This lesson looks at how the literary devices of rhyme and near rhyme affect poetry. Specifically, consonance, a type of near rhyme, is explained with examples to illustrate the concepts.
What is Consonance?
Have you ever tried to write a poem following a certain rhyme scheme or pattern? Many students find it difficult to figure out rhyming words that will not only fit a pattern but make sense logically. Many poets have this same problem as well.
Rhyme is the repetition of the same sounds in multiple words. However, there are two kinds of rhyme. The first is the one you are probably most familiar with, exact rhyme. Exact rhyme repeats the same exact vowel sound followed by the same consonant sounds. The second type is called near rhyme, in which the repeated sounds are similar but not exactly the same.
One of the most popular types of near rhyme is consonance. Consonance is a literary device that occurs when two words have the same consonant sound following different vowel sounds. For example, the words same and home have the same 'm' sound, but the vowel sounds before it are different. The first is a long 'a' and the second a long 'o.'
Consonance in Poetry
Poets often use near rhyme when they find it difficult to maintain a sound pattern of exact rhyme or if they want more variety. Near rhyme, and in turn consonance, can allow for many more choices in sound to create whatever effect the poet desires.
Look at these two pairs of words: 'dog'...'bog' and 'dog'...'bug.' Do you see the difference? The first pair shows exact rhyme where the second shows consonance. In 'dog'...'bug,' the 'g' sound is repeated, but the vowel before that sound is different. A poet using consonance can maintain a pattern of consonant sounds without having to limit himself to words with exact rhyme.
In addition to creating sound effects in poetry, repetition using consonance can help a writer stress specific ideas and themes. Read this excerpt from the poem 'Arms and the Boy' by Wilfred Owen:
Let the boy try along this bayonet blade
How cold steel is, and keen with hunger of blood;
Blue with all malice, like a madman's flash;
And thinly drawn with famishing for flesh.

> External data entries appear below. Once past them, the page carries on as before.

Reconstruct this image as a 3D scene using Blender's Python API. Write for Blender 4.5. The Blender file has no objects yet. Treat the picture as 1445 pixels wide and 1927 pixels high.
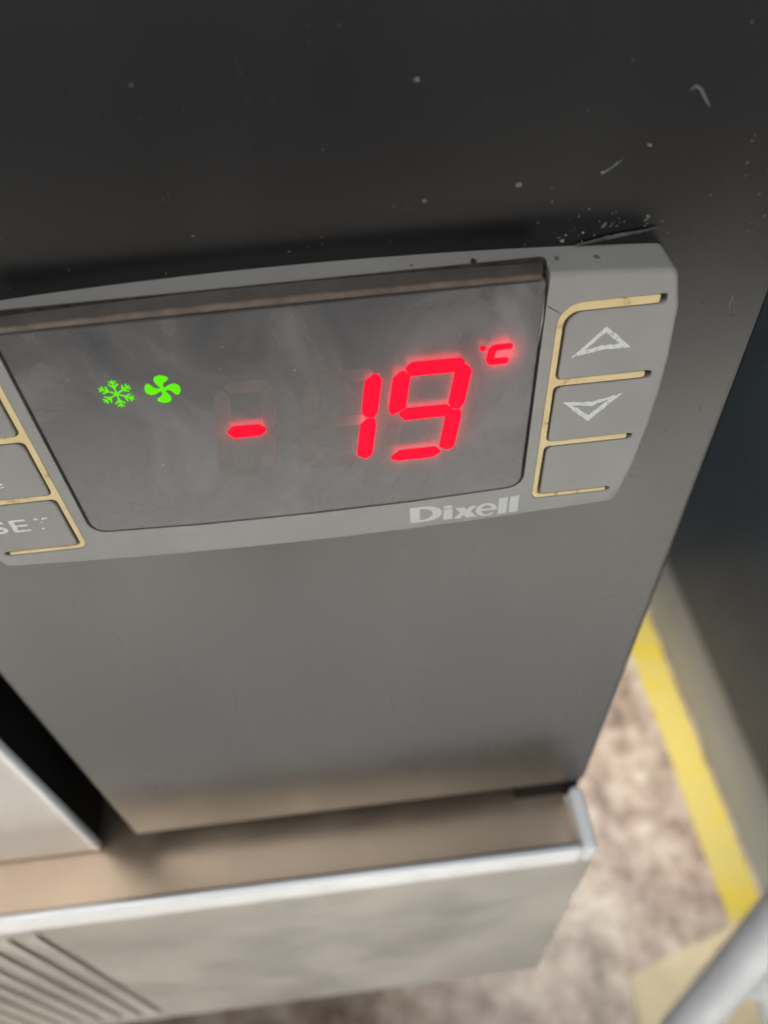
import bpy, bmesh, math, random
from mathutils import Vector, Matrix
random.seed(7)
S = 0.001            # everything below is written in millimetres
HZ = 1150.0          # height of the lens above the floor
sc = bpy.context.scene
COL = sc.collection

# ------------------------------------------------------------------ camera
cam_data = bpy.data.cameras.new('camera')
cam = bpy.data.objects.new('camera', cam_data); COL.objects.link(cam); sc.camera = cam
# columns of the camera rotation: right, up, back (from the two vanishing points)
Xr = Vector((0.99343031, -0.10471498, -0.0461626))
Dn = Vector((-0.10927733, -0.74824435, -0.65436141))
Fw = Vector((0.03398053, 0.65510699, -0.75477159))
M = Matrix((Xr, -Dn, -Fw)).transposed().to_4x4()
M.translation = Vector((0, 0, HZ * S))
cam.matrix_world = M
cam_data.sensor_fit = 'HORIZONTAL'; cam_data.sensor_width = 24.0
cam_data.lens = 24.0 * 1447 / 1445
cam_data.clip_start = 0.005; cam_data.clip_end = 50
cam_data.dof.use_dof = True
cam_data.dof.focus_distance = 0.078
cam_data.dof.aperture_fstop = cam_data.lens / 1.3      # 1.3 mm pupil of a phone's close-up lens

# ------------------------------------------------------------------ light
w = bpy.data.worlds.new('World'); sc.world = w; w.use_nodes = True
bg = w.node_tree.nodes['Background']
bg.inputs[0].default_value = (0.86, 0.93, 1.0, 1); bg.inputs[1].default_value = 0.60
def area(name, loc, target, size, power, col):
    l = bpy.data.lights.new(name, 'AREA'); l.shape = 'RECTANGLE'; l.size, l.size_y = size
    l.energy = power; l.color = col
    o = bpy.data.objects.new(name, l); COL.objects.link(o)
    o.location = Vector(loc) * S
    d = (Vector(target) - Vector(loc)).normalized()
    o.rotation_euler = d.to_track_quat('-Z', 'Y').to_euler()
    return o
l_ = area('aisle_lamp', (-100, -960, 2700), (-100, -960, 0), (3.2, 0.6), 120, (0.69, 0.86, 1.0)); l_.data.spread = math.radians(24)
area('ceiling_lamp', (-500, -700, 2700), (-100, 0, 900), (1.3, 0.6), 12, (1.0, 0.97, 0.92))
l_ = area('side_lamp', (340, 480, 2600), (340, 480, 0), (0.3, 0.3), 2.0, (1.0, 0.98, 0.94)); l_.data.spread = math.radians(22)  # added fill, narrow cone keeps its light on the floor beside the cabinet
sc.view_settings.view_transform = 'Standard'; sc.view_settings.look = 'None'
sc.view_settings.exposure = 0.0; sc.view_settings.gamma = 1.0

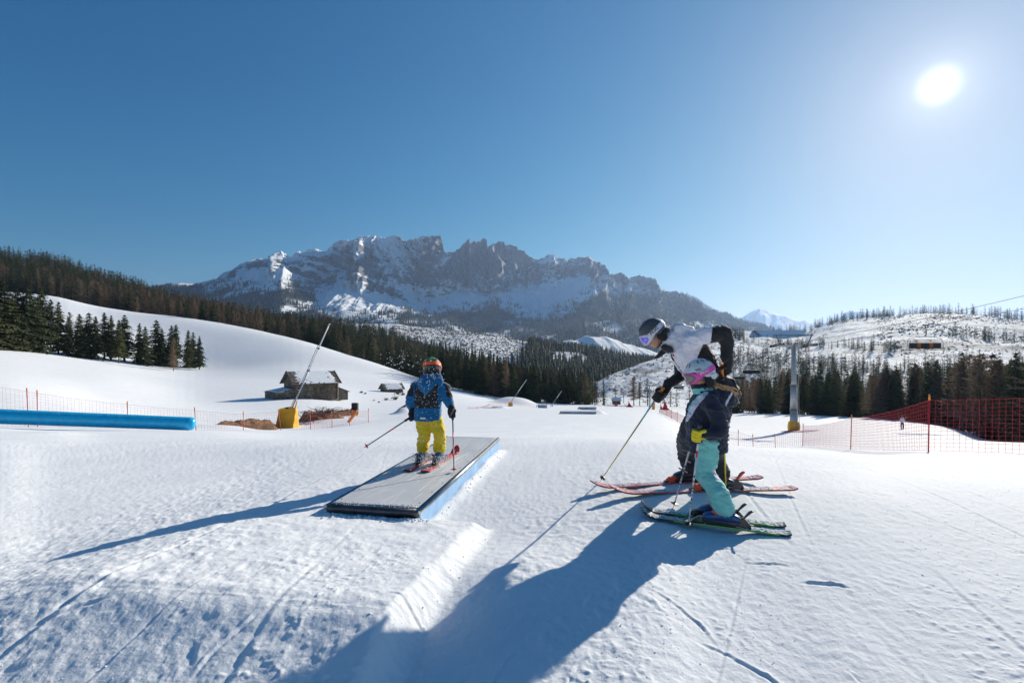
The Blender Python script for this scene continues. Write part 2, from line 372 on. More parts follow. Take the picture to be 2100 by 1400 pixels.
sheet('wooded_hill', B, -900, 980, 14, 185, 755, 60, lambda X, Y, P_, V: {'rock': 0*X, 'wood': .65+.35*sstep(-.2, .2, fbm(X*.05, Y*.05, 3, 5))}, bfix)

# valley: speckled snow hill and woods in the middle distance
Cc = Table({
  600: [(430,'z-30'),(500,'z-10'),(700,700),(900,672),(1300,'z10')],
  800: [(430,'z-40'),(500,760),(620,712),(800,672),(1000,668),(1300,'z10')],
  870: [(400,'z-45'),(500,775),(620,722),(800,679),(1000,676),(1300,'z0')],
  950: [(380,'z-45'),(480,785),(600,735),(800,686),(950,682),(1300,'z-10')],
 1030: [(360,'z-45'),(460,795),(600,745),(800,697),(920,692),(1300,'z-20')],
 1100: [(340,'z-45'),(450,800),(600,750),(800,712),(900,708),(1300,'z-30')],
 1200: [(330,'z-45'),(450,803),(600,762),(800,727),(900,722),(1300,'z-40')],
 1300: [(330,'z-45'),(450,808),(600,776),(800,745),(900,740),(1300,'z-50')],
 1450: [(330,'z-50'),(450,815),(600,790),(800,762),(900,760),(1300,'z-60')]}, 330, 1300, blur=(2, 4))
def cattr(X, Y, P_, V):
    edge = np.interp(P_, [800, 870, 940, 1000, 1045, 1095], [720, 712, 733, 748, 757, 700])
    w = sstep(-5, 5, (V-edge) + 14*fbm(X*.02, Y*.02, 3, 9)); w = np.maximum(w, sstep(1060, 1100, P_))
    gap = sstep(.17, .25, fbm(X*.012+4, Y*.02, 3, 77))*.8
    return {'rock': 0*X, 'wood': w*(1-gap)}
sheet('valley_hill', Cc, 640, 1480, 3, 335, 1290, 130, cattr, lambda X, Y, P_, D_: 7*fbm(X*.012, Y*.012, 4, 8))
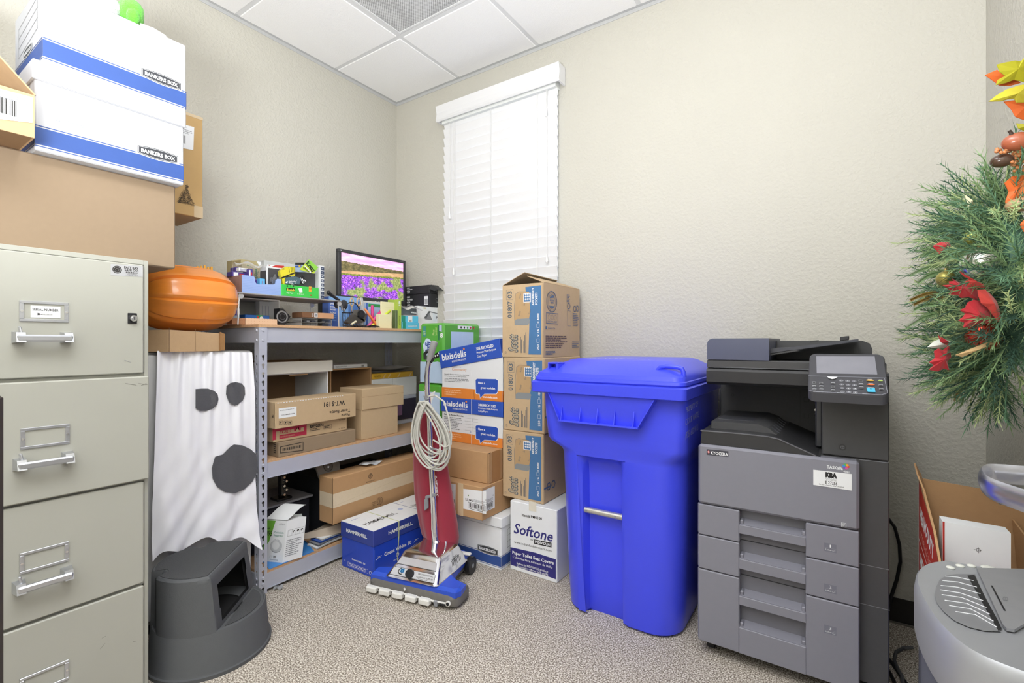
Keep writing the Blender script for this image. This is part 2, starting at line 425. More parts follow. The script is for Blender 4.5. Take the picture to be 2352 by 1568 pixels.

From this first stanza of Owen's poem, you should be able to identify the consonance. Look at the last word of each line: 'blade'...'blood' and 'flash'...'flesh.' These are not exact rhymes, since the vowel sounds are different. But in keeping the same consonant sounds Owen is able to stress his point. This poem is about an inexperienced soldier who is young and not hardened enough for war. Owen uses the repetition of the sounds in 'blade,' 'blood,' 'flash,' 'flesh' to stress the cold-heartedness of war and point out how the boy is not ready for it yet.